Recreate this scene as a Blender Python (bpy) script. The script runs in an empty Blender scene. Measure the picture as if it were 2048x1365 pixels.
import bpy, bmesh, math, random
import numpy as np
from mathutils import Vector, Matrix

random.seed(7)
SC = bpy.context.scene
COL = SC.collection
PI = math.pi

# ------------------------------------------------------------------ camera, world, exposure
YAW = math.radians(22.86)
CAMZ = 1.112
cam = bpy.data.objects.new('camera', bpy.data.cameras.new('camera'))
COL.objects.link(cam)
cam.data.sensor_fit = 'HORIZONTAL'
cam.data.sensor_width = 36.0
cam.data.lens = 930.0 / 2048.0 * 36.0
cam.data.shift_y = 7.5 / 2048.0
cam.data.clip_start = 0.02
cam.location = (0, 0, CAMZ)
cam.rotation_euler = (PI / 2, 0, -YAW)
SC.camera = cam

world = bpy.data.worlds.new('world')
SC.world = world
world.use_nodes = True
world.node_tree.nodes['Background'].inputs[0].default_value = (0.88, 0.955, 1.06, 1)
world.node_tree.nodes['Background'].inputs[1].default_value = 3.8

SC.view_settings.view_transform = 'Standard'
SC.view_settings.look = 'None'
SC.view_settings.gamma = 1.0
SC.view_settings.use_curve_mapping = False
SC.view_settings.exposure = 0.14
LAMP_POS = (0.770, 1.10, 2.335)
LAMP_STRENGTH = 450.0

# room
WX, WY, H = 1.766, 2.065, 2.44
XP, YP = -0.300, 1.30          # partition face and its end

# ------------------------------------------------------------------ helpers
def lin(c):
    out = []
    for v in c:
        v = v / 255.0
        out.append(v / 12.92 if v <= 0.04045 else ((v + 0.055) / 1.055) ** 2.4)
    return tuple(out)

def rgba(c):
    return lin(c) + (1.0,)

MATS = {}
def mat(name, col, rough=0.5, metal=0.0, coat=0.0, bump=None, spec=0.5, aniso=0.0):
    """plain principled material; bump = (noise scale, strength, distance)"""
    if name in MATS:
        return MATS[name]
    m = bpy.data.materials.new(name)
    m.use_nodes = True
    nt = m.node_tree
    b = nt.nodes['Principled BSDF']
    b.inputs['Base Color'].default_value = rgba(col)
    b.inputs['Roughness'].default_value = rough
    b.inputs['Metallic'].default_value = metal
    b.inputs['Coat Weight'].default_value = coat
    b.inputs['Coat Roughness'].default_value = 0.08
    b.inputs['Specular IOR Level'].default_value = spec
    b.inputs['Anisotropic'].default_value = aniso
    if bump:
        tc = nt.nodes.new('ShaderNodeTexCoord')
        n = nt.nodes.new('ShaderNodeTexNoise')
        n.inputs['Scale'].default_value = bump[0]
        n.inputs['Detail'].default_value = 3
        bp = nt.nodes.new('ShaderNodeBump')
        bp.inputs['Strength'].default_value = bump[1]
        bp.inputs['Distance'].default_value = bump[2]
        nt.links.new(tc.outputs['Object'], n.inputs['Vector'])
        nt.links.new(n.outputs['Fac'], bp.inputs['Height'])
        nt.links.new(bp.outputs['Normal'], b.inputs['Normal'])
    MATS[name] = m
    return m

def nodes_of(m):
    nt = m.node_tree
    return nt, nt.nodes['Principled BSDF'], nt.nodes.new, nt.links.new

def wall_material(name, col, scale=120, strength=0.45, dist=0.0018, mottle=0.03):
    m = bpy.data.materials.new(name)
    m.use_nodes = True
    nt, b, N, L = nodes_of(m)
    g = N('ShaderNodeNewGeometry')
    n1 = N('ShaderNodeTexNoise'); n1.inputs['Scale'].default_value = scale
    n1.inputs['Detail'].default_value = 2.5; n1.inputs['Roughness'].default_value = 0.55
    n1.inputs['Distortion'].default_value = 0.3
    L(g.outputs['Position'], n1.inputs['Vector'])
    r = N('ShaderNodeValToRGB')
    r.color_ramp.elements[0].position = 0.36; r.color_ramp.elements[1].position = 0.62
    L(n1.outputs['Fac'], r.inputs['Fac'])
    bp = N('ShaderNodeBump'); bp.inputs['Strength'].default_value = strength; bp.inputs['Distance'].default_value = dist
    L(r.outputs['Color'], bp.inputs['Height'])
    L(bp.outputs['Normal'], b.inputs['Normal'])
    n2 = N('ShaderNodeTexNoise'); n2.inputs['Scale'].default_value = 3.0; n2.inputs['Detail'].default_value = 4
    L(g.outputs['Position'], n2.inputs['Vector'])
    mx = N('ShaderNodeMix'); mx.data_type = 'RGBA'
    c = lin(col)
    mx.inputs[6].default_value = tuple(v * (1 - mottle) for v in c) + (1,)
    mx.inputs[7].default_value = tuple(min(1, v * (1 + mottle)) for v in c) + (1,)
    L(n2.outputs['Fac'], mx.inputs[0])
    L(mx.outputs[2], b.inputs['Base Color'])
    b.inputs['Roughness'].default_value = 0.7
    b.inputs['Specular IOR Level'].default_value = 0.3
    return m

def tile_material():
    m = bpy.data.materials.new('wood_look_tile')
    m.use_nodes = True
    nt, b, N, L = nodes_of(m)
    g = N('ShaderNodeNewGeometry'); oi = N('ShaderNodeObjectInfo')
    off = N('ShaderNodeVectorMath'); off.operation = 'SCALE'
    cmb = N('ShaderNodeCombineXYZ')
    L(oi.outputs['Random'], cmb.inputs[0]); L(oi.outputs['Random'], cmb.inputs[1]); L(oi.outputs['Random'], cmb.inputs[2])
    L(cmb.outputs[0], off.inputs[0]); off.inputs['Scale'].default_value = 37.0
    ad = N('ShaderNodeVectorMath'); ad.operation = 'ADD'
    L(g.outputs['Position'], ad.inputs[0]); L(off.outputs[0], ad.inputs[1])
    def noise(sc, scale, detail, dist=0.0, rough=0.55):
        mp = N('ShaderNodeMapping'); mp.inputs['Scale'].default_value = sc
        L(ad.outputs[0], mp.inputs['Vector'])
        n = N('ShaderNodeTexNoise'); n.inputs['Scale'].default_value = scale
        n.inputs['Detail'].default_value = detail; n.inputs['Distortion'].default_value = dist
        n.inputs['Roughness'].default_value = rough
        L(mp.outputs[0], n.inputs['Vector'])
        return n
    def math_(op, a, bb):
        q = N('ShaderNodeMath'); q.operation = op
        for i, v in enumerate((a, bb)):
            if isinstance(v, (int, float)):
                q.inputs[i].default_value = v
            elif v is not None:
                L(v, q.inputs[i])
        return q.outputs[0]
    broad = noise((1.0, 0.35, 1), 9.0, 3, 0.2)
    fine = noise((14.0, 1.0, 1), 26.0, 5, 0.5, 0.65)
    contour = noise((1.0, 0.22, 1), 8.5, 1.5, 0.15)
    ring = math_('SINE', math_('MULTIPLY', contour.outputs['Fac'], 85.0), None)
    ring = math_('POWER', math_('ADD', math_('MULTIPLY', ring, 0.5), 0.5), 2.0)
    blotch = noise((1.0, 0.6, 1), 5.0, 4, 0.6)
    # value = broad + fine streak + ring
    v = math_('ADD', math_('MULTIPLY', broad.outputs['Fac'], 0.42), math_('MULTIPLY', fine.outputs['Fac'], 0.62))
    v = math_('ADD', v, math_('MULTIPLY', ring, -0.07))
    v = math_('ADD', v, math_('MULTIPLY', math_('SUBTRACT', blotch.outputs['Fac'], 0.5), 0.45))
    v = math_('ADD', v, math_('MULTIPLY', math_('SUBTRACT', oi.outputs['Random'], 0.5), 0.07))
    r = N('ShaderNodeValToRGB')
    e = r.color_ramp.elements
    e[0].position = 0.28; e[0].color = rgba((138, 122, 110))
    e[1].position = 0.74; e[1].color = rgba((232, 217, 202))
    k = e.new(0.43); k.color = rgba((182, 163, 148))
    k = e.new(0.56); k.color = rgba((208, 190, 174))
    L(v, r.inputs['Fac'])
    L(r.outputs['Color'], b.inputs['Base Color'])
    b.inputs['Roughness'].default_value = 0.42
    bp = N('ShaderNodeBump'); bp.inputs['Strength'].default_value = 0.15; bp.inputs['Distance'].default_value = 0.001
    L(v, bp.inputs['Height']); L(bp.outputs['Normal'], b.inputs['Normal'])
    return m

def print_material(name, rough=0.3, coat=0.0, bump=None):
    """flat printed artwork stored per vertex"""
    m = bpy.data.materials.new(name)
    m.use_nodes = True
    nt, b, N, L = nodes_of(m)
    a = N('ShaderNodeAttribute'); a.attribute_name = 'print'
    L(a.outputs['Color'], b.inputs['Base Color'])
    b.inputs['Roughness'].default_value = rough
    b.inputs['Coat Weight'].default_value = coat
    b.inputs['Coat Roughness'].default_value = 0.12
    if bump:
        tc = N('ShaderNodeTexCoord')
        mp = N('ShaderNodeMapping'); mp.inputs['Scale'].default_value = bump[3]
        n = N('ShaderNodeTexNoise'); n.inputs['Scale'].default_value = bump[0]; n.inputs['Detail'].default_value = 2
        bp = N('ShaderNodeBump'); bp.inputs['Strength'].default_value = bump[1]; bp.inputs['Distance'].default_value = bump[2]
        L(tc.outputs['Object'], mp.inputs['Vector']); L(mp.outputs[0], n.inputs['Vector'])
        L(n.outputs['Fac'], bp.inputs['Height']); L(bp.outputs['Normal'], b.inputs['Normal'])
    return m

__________

■ REQUEST ■
Begin with the first line of the data above and, please, print each line exactly until you have printed the line containing "LAMP_STRENGTH = 450.0"; print nothing else.

■ SOLUTION TO THIS PROBLEM ■
Recreate this scene as a Blender Python (bpy) script. The script runs in an empty Blender scene. Measure the picture as if it were 2048x1365 pixels.
import bpy, bmesh, math, random
import numpy as np
from mathutils import Vector, Matrix

random.seed(7)
SC = bpy.context.scene
COL = SC.collection
PI = math.pi

# ------------------------------------------------------------------ camera, world, exposure
YAW = math.radians(22.86)
CAMZ = 1.112
cam = bpy.data.objects.new('camera', bpy.data.cameras.new('camera'))
COL.objects.link(cam)
cam.data.sensor_fit = 'HORIZONTAL'
cam.data.sensor_width = 36.0
cam.data.lens = 930.0 / 2048.0 * 36.0
cam.data.shift_y = 7.5 / 2048.0
cam.data.clip_start = 0.02
cam.location = (0, 0, CAMZ)
cam.rotation_euler = (PI / 2, 0, -YAW)
SC.camera = cam

world = bpy.data.worlds.new('world')
SC.world = world
world.use_nodes = True
world.node_tree.nodes['Background'].inputs[0].default_value = (0.88, 0.955, 1.06, 1)
world.node_tree.nodes['Background'].inputs[1].default_value = 3.8

SC.view_settings.view_transform = 'Standard'
SC.view_settings.look = 'None'
SC.view_settings.gamma = 1.0
SC.view_settings.use_curve_mapping = False
SC.view_settings.exposure = 0.14
LAMP_POS = (0.770, 1.10, 2.335)
LAMP_STRENGTH = 450.0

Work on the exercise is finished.